Page:Revue des Deux Mondes - 1912 - tome 7.djvu/608

Le texte de cette page a été corrigé et est conforme au fac-similé.

Tâche, je t’en prie, que nous voyions cela ensemble. Je te mènerai aux bons endroits, t’épargnerai beaucoup de temps, et j’ai déjà fait un petit travail d’élimination, de choix, je dirai de découverte, dont j’aimerais bien à te faire profiter.

Tu verras surtout combien il est bon de vérifier les jugemens de l’opinion des foules. Il y a telle grande renommée qui ne grandit pas beaucoup à l’examen minutieux de ses œuvres. Telle autre, au contraire, prend des proportions tout à fait imprévues. Tu verras ici des hommes énormes, dont nous ne connaissons en France que le nom ; ceci est extrêmement instructif et passionnant. Somme toute, je crois que, si tout va bien, nous serons ravis.

Les dernières nouvelles de France nous ont beaucoup préoccupés ; celles de ce matin (journaux italiens) sont un peu plus rassurantes.

Je te parlerai du trajet de Bâle à Milan : la Suisse de Lucerne nous a véritablement enchantés, et il y a dans le haut Saint-Gothard, d’Andermalt à Aïrolo, deux ou trois spectacles de nature incomparables. J’ai vu des choses autrement belles, rien ne m’a jamais plus frappé. Si, par hasard, vous prenez cette route, je te recommande, une heure avant le col, la haute vallée et le village de l’Hôpital. (Note que personne n’en parle, aussi quelle surprise ! )

Adieu, je succombe et je ruisselle. Marie dort, Busson m’a dit de t’embrasser, il est à dormir.

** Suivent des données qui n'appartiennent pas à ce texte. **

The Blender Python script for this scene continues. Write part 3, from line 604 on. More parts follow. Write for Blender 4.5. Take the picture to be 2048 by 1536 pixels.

Nous attendons quatre heures pour remonter dans notre gondole, je me sens idiot. Nous nous unissons, cher vieux frère, pour l’embrasser du fond du cœur, et nous vous attendons.

EUGÈNE.


Au moment où cette lettre parvenait à son destinataire, la guerre avec la Prusse éclatait. Nos désastres, les horreurs de la Commune, bouleversèrent Eugène Fromentin. Il se remit enfin au travail…

En 1875, il parcourt, au mois de juillet, la Belgique et la Hollande. Il y étudie les musées et les églises, il en rapporte des notes[1] d’où sortiront, dès janvier 1876, les Maîtres d’autrefois.

  1. Les lettres écrites de Belgique et de Hollande ont paru dans la Revue des Deux Mondes du 15 juillet 1908.